Wertheimer believes autonomy is a $7 trillion sector,” and in the coming years, investors will see “hundreds of billions in value shift to Tesla.”

A lot of the major growth has to do with the all-too-common “butts in seats” strategy, as Wertheimer believes that only a fraction of people in the United States have ridden in a self-driving car.

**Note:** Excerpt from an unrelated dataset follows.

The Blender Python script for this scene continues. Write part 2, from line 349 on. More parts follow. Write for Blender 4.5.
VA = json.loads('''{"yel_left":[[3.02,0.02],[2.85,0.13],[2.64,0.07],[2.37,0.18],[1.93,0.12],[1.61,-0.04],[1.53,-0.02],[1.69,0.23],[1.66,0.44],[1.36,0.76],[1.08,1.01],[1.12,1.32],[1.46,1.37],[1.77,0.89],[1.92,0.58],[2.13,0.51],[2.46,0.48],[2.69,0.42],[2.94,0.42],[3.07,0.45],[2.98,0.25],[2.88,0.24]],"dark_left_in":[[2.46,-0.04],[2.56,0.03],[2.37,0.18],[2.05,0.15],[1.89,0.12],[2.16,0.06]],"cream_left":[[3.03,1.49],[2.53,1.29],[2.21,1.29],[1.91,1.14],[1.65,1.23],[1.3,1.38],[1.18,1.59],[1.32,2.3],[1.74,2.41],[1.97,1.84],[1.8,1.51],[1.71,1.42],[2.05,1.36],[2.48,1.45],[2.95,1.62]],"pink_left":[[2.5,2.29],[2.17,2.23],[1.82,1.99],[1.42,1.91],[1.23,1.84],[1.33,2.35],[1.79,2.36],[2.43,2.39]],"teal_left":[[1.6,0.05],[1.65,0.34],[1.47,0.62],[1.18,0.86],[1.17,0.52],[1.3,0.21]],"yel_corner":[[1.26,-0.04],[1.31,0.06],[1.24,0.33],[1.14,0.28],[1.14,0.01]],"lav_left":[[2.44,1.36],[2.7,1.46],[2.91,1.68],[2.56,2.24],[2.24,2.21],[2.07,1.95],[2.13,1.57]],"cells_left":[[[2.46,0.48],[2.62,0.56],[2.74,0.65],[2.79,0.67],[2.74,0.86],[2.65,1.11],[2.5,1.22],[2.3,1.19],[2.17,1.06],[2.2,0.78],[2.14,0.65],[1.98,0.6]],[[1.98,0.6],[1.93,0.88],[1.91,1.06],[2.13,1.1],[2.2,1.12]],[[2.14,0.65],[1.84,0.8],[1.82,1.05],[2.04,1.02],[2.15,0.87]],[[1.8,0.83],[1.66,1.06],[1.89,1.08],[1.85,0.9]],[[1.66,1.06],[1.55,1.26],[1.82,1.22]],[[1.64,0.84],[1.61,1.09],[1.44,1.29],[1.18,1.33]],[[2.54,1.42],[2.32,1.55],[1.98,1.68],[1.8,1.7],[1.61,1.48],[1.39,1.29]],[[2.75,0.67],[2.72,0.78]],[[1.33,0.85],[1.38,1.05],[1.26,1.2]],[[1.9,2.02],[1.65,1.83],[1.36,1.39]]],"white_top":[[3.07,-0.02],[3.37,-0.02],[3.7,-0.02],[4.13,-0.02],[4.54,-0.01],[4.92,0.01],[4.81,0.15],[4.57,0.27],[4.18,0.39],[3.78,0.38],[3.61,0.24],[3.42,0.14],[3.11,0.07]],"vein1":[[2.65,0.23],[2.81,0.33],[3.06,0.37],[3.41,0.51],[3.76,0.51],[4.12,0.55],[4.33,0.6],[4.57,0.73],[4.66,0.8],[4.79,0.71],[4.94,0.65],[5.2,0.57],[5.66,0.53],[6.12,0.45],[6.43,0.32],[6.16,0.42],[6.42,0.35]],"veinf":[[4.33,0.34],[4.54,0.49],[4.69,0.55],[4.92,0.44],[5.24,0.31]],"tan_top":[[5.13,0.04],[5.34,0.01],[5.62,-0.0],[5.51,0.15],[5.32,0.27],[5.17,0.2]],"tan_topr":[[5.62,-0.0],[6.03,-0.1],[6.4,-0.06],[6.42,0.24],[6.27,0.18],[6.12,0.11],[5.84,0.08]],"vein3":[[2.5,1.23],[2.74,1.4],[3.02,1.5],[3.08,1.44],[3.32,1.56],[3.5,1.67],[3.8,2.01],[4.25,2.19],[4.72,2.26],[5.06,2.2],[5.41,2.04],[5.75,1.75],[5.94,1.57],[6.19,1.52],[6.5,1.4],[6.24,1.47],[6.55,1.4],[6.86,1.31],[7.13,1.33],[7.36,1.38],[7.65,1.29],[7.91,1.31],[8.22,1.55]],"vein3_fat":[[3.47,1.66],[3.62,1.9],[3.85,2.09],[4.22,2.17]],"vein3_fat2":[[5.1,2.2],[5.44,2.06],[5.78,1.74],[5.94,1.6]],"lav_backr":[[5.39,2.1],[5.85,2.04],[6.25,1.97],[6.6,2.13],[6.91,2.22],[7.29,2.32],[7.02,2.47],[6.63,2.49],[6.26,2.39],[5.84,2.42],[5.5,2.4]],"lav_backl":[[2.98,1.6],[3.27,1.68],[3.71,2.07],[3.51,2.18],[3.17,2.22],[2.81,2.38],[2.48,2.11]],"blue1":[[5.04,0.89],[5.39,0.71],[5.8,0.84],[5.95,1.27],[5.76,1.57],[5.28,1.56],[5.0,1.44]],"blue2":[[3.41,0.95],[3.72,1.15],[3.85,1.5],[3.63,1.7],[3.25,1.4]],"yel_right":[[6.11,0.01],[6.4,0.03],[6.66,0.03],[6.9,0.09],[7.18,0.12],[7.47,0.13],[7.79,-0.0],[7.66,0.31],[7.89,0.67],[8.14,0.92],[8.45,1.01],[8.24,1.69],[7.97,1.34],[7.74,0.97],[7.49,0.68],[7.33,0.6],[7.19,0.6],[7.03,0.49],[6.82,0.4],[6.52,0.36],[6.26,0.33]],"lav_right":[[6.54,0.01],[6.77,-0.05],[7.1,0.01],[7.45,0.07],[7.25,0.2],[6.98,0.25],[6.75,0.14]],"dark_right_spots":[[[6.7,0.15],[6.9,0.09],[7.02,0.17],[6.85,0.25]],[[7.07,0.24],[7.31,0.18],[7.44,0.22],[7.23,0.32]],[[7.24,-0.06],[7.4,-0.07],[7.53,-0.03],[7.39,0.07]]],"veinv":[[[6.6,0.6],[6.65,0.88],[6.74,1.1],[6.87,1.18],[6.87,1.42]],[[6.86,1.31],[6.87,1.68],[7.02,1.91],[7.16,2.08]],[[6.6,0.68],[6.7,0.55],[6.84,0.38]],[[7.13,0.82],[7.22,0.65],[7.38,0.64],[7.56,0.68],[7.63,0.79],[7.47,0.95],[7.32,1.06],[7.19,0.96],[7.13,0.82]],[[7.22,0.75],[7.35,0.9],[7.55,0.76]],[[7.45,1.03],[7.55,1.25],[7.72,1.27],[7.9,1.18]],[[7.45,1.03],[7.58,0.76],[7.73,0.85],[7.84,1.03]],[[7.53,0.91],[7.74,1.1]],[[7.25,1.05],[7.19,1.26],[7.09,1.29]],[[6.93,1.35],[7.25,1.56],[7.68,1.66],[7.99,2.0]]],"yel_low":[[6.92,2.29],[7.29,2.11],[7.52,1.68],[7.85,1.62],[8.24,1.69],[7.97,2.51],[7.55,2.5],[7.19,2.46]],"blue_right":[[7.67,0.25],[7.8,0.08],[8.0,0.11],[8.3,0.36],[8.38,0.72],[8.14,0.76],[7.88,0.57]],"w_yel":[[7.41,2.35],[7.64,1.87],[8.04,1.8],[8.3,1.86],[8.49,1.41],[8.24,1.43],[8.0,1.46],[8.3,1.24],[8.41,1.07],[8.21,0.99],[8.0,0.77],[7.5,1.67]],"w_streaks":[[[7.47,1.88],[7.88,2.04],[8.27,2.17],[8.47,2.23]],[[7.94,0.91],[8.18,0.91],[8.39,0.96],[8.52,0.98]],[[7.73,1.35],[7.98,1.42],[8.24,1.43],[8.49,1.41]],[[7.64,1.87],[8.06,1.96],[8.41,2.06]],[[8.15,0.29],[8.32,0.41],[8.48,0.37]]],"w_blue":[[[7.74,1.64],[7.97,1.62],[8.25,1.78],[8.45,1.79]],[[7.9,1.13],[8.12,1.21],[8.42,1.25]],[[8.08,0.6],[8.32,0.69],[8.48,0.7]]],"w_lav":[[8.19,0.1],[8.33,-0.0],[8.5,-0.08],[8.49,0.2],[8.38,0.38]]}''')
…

In Tesla’s regard, only “tens of thousands” have tried Tesla’s latest Full Self-Driving (Supervised) version, which is v14.

Tesla Full Self-Driving v14.2 – Full Review, the Good and the Bad

When it reaches a widespread rollout and more people are able to experience Tesla Full Self-Driving v14, he believes “it will shock most people.”

Citing things like Tesla’s massive data pool from its vehicles, as well as its shift to end-to-end neural nets in 2021 and 2022, as well as the upcoming AI5 chip, which will be put into a handful of vehicles next year, but will reach a wider rollout in 2027, Melius believes many investors are not aware of the pace of advancement in self-driving.

Tesla’s lead in its self-driving efforts is expanding, Wertheimer says. The company is making strategic choices on everything from hardware to software, manufacturing, and overall vehicle design. He says Tesla has left legacy automakers struggling to keep pace as they still rely on outdated architectures and fragmented supplier systems.

Tesla shares are up over 6 percent at 10:40 a.m. on the East Coast, trading at around $416.